Domingo, 20 de diciembre de 2015 | Hoy
CARMEN IRIONDO
Pequeñas fábulas y breves prosas que confluyen en poemas concebidos como fragmentos de fuerte lirismo conforman El carro de las letras, nuevo libro de Carmen Iriondo.
Por Sergio Kisielewsky
Cuando la melancolía es solo intemperie es mejor creer en el poema –en la palabra precisa la imagen perfecta– que de manera súbita se convierte en una planicie de temer, como el peligro que despiertan el deseo, lo inconcluso, el juego de los contrapuntos en la escritura y en la vida. Crear fortalezas en seres que de pronto son trashumantes, clavadistas, o evocar aquella tempestad que trae aparejada vientos de familias en desbande; la madre entonces queda apartada con su vaivén de raso y por momentos no sabe dónde ubicarse y la autora no puede con ella (mejor dicho: ¿quién puede con una madre?). Todo lo que quedó lejos se nombra a través de objetos, apuntes, detalles e instantes que dan un cuerpo a la escritura, que poco a poco se va descubriendo como si los poemas maduraran de golpe, un hachazo que no es hacia afuera sino que corroe por dentro, la poeta está agazapada y pronto nos dará más de una sorpresa que corresponde al vértigo de leerla. Carmen Iriondo construye una palabra que no se entrega así nomás, se demora en la calidez de los sentidos, es un código a descifrar, un campo de pruebas donde el recorrido no da tregua, es consistente y tiene aroma a lagos del sur y a la mar embravecida. Chocolates, muñecas, llanuras y extrañezas son los puntos cardinales de una voz que pone en acto y en cuestión los sitios atravesados. La poeta arroja una flecha y da en el centro de sus pequeñas fábulas, breves prosas como caparazones, después toma la flecha y prosigue en busca de otro blanco, un destino que tiene por objeto dar en el centro de lo que ocurrió. ¿De qué se protege, de qué huye? Difícil saberlo pero la escritora recorre con el cuerpo la distancia del flechazo. “Ha quedado de mí/ solo un carozo que no tiene palabra pero/ tiene sonido./ Una bellota autista, medio hueca de colores castaños, el tono del/ crepúsculo y el sesgo de una luz. Briznas de sentido, algún amor/ errante, cosquillean el sitio en donde roe el corazón. Despertar/ otra vez es mi deseo, se ve que es imposible soldar todos los/ huesos después de la batalla.”

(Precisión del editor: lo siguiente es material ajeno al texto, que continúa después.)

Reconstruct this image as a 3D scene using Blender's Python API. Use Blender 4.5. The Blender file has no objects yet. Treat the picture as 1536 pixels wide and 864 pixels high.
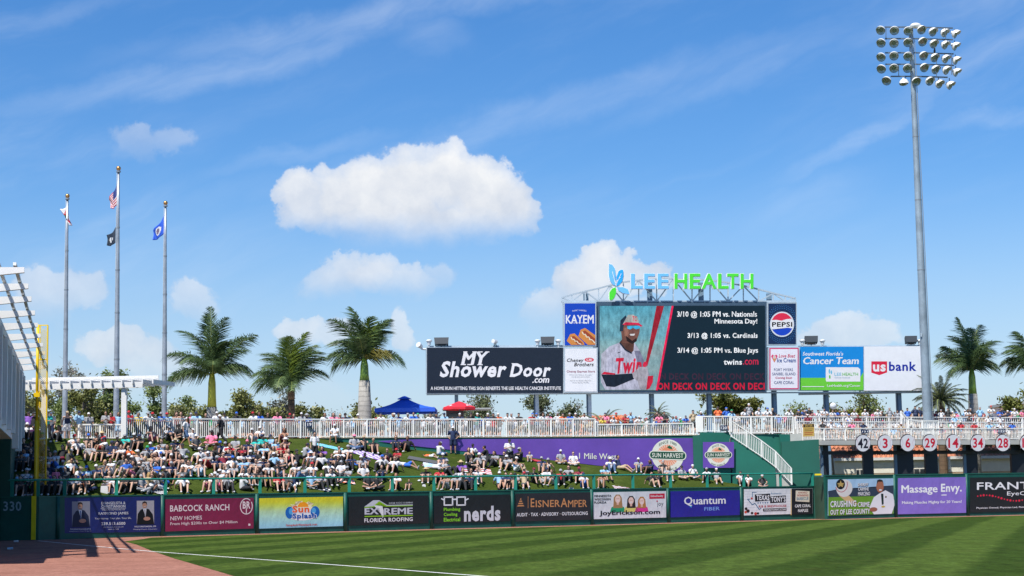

Al principio del libro parece demorarse en exhibir todas las cartas en la expresión poética como si acelerara con un freno invisible para, de pronto, dar lugar a los fantasmas que escriben por ella como en el atardecer de un día agitado, de un tiempo amarrado a la infancia, una época de alegría sin causa, porque se es libre de jugar entre rocas y palmeras. Allí desfilan sus amigas de entonces y los objetos que se nombran comienzan a humanizarse y las historias pierden sus cortezas y caparazones. “La soltura lírica –apunta Luis Chitarroni en la contratapa del libro– es ya arquitectura inevitable, por suerte. Como ciertos oráculos, como ciertas cartas mejor escritas que dirigidas, este libro ‘parla per enigmi’. Por suerte también.”
Los límites entre las escenas del pasado y su recuerdo son tan finos, personales y endebles que se convierte en una forma de no ver la herida, sucede que lo que se ve para atrás es lo que no se perdió. La poesía nace de la tempestad y cierra un círculo de fuego y bailes adolecentes, un padre joven, tangos tristes porque sí, patios y banderas.“Pero si antes, no hace tanto, odiaba las muñecas. De niña/ detestaba esas miradas muertas. Las quiere, las desea de regalo, reza, anhela, implora mirando las estrellas a que alguien elija a/ la más bella./ La que está parada mirando fijo al vidrio”. Carmen Iriondo nació en Buenos Aires, es psicóloga recibida en la Universidad Nacional de Mar del Plata, publicó más de quince libros, sus poemas fueron traducidos al inglés por Rolando Costa Picazo y todo indica que seguirá dando batalla en el territorio del poema, vasto terreno en disputa por el sentido y la belleza.